→ **EXERCISE DETAILS**:
Write out each line of the listing as it stands, without the images.
* BEGIN *
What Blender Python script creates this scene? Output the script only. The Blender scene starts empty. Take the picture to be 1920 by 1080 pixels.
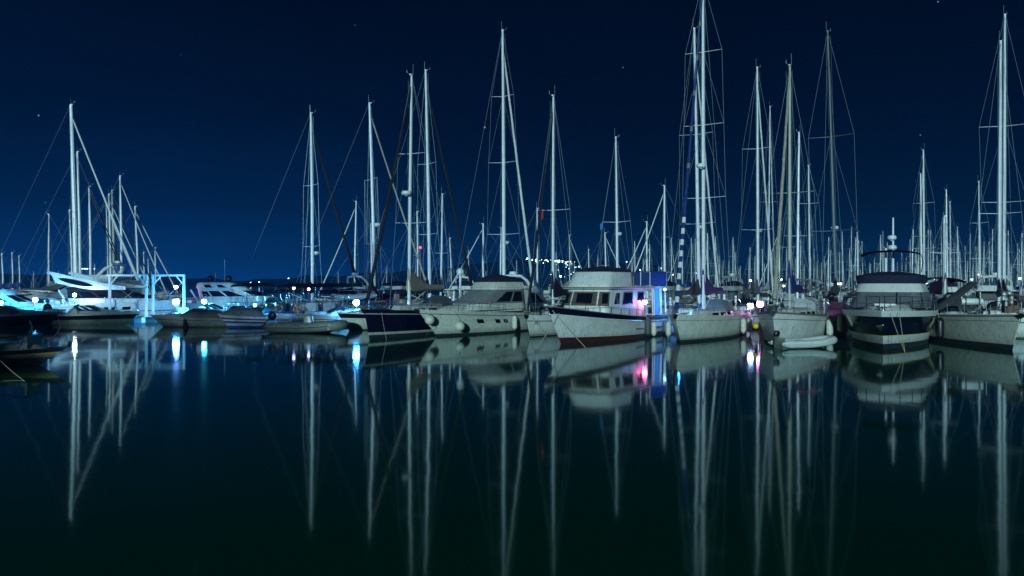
import bpy, math, random
from mathutils import Vector, Matrix
R = random.Random(11)
sc = bpy.context.scene
COL = sc.collection
FP, CZ, HV = 1500.0, 3.4, 530.0          # focal length in photo pixels, eye height, horizon row
def P(u, v, Y): return Vector(((u-960)/FP*Y, Y, CZ-(v-HV)/FP*Y))
def WY(v): return CZ*FP/(v-HV)            # distance of a waterline seen at row v
rad = math.radians
# ------------------------------------------------------------------ materials
MAT = {}
def mat(name, col, rough=.5, metal=0, var=.12, vs=3.0, emit=None, es=0, streak=0, coat=0, bump=0, spec=.5):
    m = bpy.data.materials.new(name); m.use_nodes = True
    nt = m.node_tree; b = nt.nodes['Principled BSDF']; L = nt.links
    b.inputs['Roughness'].default_value = rough; b.inputs['Metallic'].default_value = metal
    b.inputs['Coat Weight'].default_value = coat; b.inputs['Specular IOR Level'].default_value = spec
    c = (*col, 1)
    b.inputs['Base Color'].default_value = c
    if emit:
        b.inputs['Emission Color'].default_value = (*emit, 1); b.inputs['Emission Strength'].default_value = es
    if var:
        tc = nt.nodes.new('ShaderNodeTexCoord'); n = nt.nodes.new('ShaderNodeTexNoise')
        n.inputs['Scale'].default_value = vs; n.inputs['Detail'].default_value = 6; n.inputs['Roughness'].default_value = .65
        L.new(tc.outputs['Object'], n.inputs['Vector'])
        r = nt.nodes.new('ShaderNodeValToRGB')
        r.color_ramp.elements[0].position = .3; r.color_ramp.elements[1].position = .7
        r.color_ramp.elements[0].color = (*[x*(1-var) for x in col], 1)
        r.color_ramp.elements[1].color = (*[min(1, x*(1+var*.6)) for x in col], 1)
        L.new(n.outputs['Fac'], r.inputs['Fac'])
        out = r.outputs['Color']
        if streak:     # run-off grime: noise stretched down the side
            mp = nt.nodes.new('ShaderNodeMapping'); mp.inputs['Scale'].default_value = (5, 5, .35)
            L.new(tc.outputs['Object'], mp.inputs['Vector'])
            n2 = nt.nodes.new('ShaderNodeTexNoise'); n2.inputs['Scale'].default_value = 2.2; n2.inputs['Detail'].default_value = 5
            L.new(mp.outputs['Vector'], n2.inputs['Vector'])
            r2 = nt.nodes.new('ShaderNodeValToRGB'); r2.color_ramp.elements[0].position = .52; r2.color_ramp.elements[1].position = .75
            r2.color_ramp.elements[0].color = (0, 0, 0, 1); r2.color_ramp.elements[1].color = (streak, streak, streak, 1)
            L.new(n2.outputs['Fac'], r2.inputs['Fac'])
            mx = nt.nodes.new('ShaderNodeMix'); mx.data_type = 'RGBA'
            L.new(r2.outputs['Color'], mx.inputs['Factor']); L.new(out, mx.inputs['A'])
            mx.inputs['B'].default_value = (col[0]*.45, col[1]*.42, col[2]*.33, 1)
            # scum and weed line just above the water, broken up by noise
            sz = nt.nodes.new('ShaderNodeSeparateXYZ'); L.new(tc.outputs['Object'], sz.inputs[0])
            mz = nt.nodes.new('ShaderNodeMapRange'); L.new(sz.outputs['Z'], mz.inputs['Value'])
            mz.inputs['From Min'].default_value = .10; mz.inputs['From Max'].default_value = .55; mz.inputs['To Min'].default_value = 1.5; mz.inputs['To Max'].default_value = 0
            mm_ = nt.nodes.new('ShaderNodeMath'); mm_.operation = 'MULTIPLY'; mm_.use_clamp = True; L.new(mz.outputs[0], mm_.inputs[0]); L.new(n2.outputs['Fac'], mm_.inputs[1])
            mx2 = nt.nodes.new('ShaderNodeMix'); mx2.data_type = 'RGBA'; L.new(mm_.outputs[0], mx2.inputs['Factor']); L.new(mx.outputs['Result'], mx2.inputs['A'])
            mx2.inputs['B'].default_value = (col[0]*.3, col[1]*.34, col[2]*.22, 1)
            out = mx2.outputs['Result']
        L.new(out, b.inputs['Base Color'])
        if bump:
            bp = nt.nodes.new('ShaderNodeBump'); bp.inputs['Strength'].default_value = bump; bp.inputs['Distance'].default_value = .06
            L.new(n.outputs['Fac'], bp.inputs['Height']); L.new(bp.outputs['Normal'], b.inputs['Normal'])
    MAT[name] = m
    return m
mat('gel', (.72, .74, .72), .3, var=.16, vs=1.2, streak=.75)
mat('gelgrey', (.36, .38, .38), .32, var=.16, streak=.5)
mat('cream', (.67, .69, .62), .32, var=.16, vs=1.2, streak=.8)
mat('whitep', (.78, .79, .76), .35, var=.08, streak=.3)
mat('deck', (.24, .24, .22), .7, var=.2, vs=6)
mat('teak', (.22, .15, .085), .65, var=.35, vs=9)
mat('wood', (.19, .10, .045), .35, var=.3, vs=8)
mat('navy', (.004, .006, .026), .18, var=.2, streak=.15, coat=.4)
mat('navycloth', (.004, .008, .036), .85, var=.35, vs=4, bump=.6)
mat('bluecloth', (.003, .03, .17), .8, var=.35, vs=4, bump=.6)
mat('blackcloth', (.006, .007, .012), .85, var=.3, vs=4, bump=.6)
mat('greycloth', (.17, .185, .19), .85, var=.22, vs=3, bump=.8)
mat('darkgrey', (.07, .08, .08), .6, var=.25)
mat('beigecloth', (.38, .34, .27), .85, var=.3, vs=4, bump=.9)
mat('whitecloth', (.72, .73, .71), .8, var=.15, vs=4, bump=.5)
mat('black', (.008, .008, .01), .4, var=0)
mat('rubber', (.02, .02, .022), .6, var=.2)
mat('antifoul', (.015, .02, .03), .7, var=.3, vs=5)
mat('redfoul', (.06, .007, .012), .7, var=.4, vs=4)
mat('mast', (.85, .88, .9), .4, metal=0, var=.12, vs=2)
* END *
→ **FINAL ANSWER**:
What Blender Python script creates this scene? Output the script only. The Blender scene starts empty. Take the picture to be 1920 by 1080 pixels.
import bpy, math, random
from mathutils import Vector, Matrix
R = random.Random(11)
sc = bpy.context.scene
COL = sc.collection
FP, CZ, HV = 1500.0, 3.4, 530.0          # focal length in photo pixels, eye height, horizon row
def P(u, v, Y): return Vector(((u-960)/FP*Y, Y, CZ-(v-HV)/FP*Y))
def WY(v): return CZ*FP/(v-HV)            # distance of a waterline seen at row v
rad = math.radians
# ------------------------------------------------------------------ materials
MAT = {}
def mat(name, col, rough=.5, metal=0, var=.12, vs=3.0, emit=None, es=0, streak=0, coat=0, bump=0, spec=.5):
    m = bpy.data.materials.new(name); m.use_nodes = True
    nt = m.node_tree; b = nt.nodes['Principled BSDF']; L = nt.links
    b.inputs['Roughness'].default_value = rough; b.inputs['Metallic'].default_value = metal
    b.inputs['Coat Weight'].default_value = coat; b.inputs['Specular IOR Level'].default_value = spec
    c = (*col, 1)
    b.inputs['Base Color'].default_value = c
    if emit:
        b.inputs['Emission Color'].default_value = (*emit, 1); b.inputs['Emission Strength'].default_value = es
    if var:
        tc = nt.nodes.new('ShaderNodeTexCoord'); n = nt.nodes.new('ShaderNodeTexNoise')
        n.inputs['Scale'].default_value = vs; n.inputs['Detail'].default_value = 6; n.inputs['Roughness'].default_value = .65
        L.new(tc.outputs['Object'], n.inputs['Vector'])
        r = nt.nodes.new('ShaderNodeValToRGB')
        r.color_ramp.elements[0].position = .3; r.color_ramp.elements[1].position = .7
        r.color_ramp.elements[0].color = (*[x*(1-var) for x in col], 1)
        r.color_ramp.elements[1].color = (*[min(1, x*(1+var*.6)) for x in col], 1)
        L.new(n.outputs['Fac'], r.inputs['Fac'])
        out = r.outputs['Color']
        if streak:     # run-off grime: noise stretched down the side
            mp = nt.nodes.new('ShaderNodeMapping'); mp.inputs['Scale'].default_value = (5, 5, .35)
            L.new(tc.outputs['Object'], mp.inputs['Vector'])
            n2 = nt.nodes.new('ShaderNodeTexNoise'); n2.inputs['Scale'].default_value = 2.2; n2.inputs['Detail'].default_value = 5
            L.new(mp.outputs['Vector'], n2.inputs['Vector'])
            r2 = nt.nodes.new('ShaderNodeValToRGB'); r2.color_ramp.elements[0].position = .52; r2.color_ramp.elements[1].position = .75
            r2.color_ramp.elements[0].color = (0, 0, 0, 1); r2.color_ramp.elements[1].color = (streak, streak, streak, 1)
            L.new(n2.outputs['Fac'], r2.inputs['Fac'])
            mx = nt.nodes.new('ShaderNodeMix'); mx.data_type = 'RGBA'
            L.new(r2.outputs['Color'], mx.inputs['Factor']); L.new(out, mx.inputs['A'])
            mx.inputs['B'].default_value = (col[0]*.45, col[1]*.42, col[2]*.33, 1)
            # scum and weed line just above the water, broken up by noise
            sz = nt.nodes.new('ShaderNodeSeparateXYZ'); L.new(tc.outputs['Object'], sz.inputs[0])
            mz = nt.nodes.new('ShaderNodeMapRange'); L.new(sz.outputs['Z'], mz.inputs['Value'])
            mz.inputs['From Min'].default_value = .10; mz.inputs['From Max'].default_value = .55; mz.inputs['To Min'].default_value = 1.5; mz.inputs['To Max'].default_value = 0
            mm_ = nt.nodes.new('ShaderNodeMath'); mm_.operation = 'MULTIPLY'; mm_.use_clamp = True; L.new(mz.outputs[0], mm_.inputs[0]); L.new(n2.outputs['Fac'], mm_.inputs[1])
            mx2 = nt.nodes.new('ShaderNodeMix'); mx2.data_type = 'RGBA'; L.new(mm_.outputs[0], mx2.inputs['Factor']); L.new(mx.outputs['Result'], mx2.inputs['A'])
            mx2.inputs['B'].default_value = (col[0]*.3, col[1]*.34, col[2]*.22, 1)
            out = mx2.outputs['Result']
        L.new(out, b.inputs['Base Color'])
        if bump:
            bp = nt.nodes.new('ShaderNodeBump'); bp.inputs['Strength'].default_value = bump; bp.inputs['Distance'].default_value = .06
            L.new(n.outputs['Fac'], bp.inputs['Height']); L.new(bp.outputs['Normal'], b.inputs['Normal'])
    MAT[name] = m
    return m
mat('gel', (.72, .74, .72), .3, var=.16, vs=1.2, streak=.75)
mat('gelgrey', (.36, .38, .38), .32, var=.16, streak=.5)
mat('cream', (.67, .69, .62), .32, var=.16, vs=1.2, streak=.8)
mat('whitep', (.78, .79, .76), .35, var=.08, streak=.3)
mat('deck', (.24, .24, .22), .7, var=.2, vs=6)
mat('teak', (.22, .15, .085), .65, var=.35, vs=9)
mat('wood', (.19, .10, .045), .35, var=.3, vs=8)
mat('navy', (.004, .006, .026), .18, var=.2, streak=.15, coat=.4)
mat('navycloth', (.004, .008, .036), .85, var=.35, vs=4, bump=.6)
mat('bluecloth', (.003, .03, .17), .8, var=.35, vs=4, bump=.6)
mat('blackcloth', (.006, .007, .012), .85, var=.3, vs=4, bump=.6)
mat('greycloth', (.17, .185, .19), .85, var=.22, vs=3, bump=.8)
mat('darkgrey', (.07, .08, .08), .6, var=.25)
mat('beigecloth', (.38, .34, .27), .85, var=.3, vs=4, bump=.9)
mat('whitecloth', (.72, .73, .71), .8, var=.15, vs=4, bump=.5)
mat('black', (.008, .008, .01), .4, var=0)
mat('rubber', (.02, .02, .022), .6, var=.2)
mat('antifoul', (.015, .02, .03), .7, var=.3, vs=5)
mat('redfoul', (.06, .007, .012), .7, var=.4, vs=4)
mat('mast', (.85, .88, .9), .4, metal=0, var=.12, vs=2)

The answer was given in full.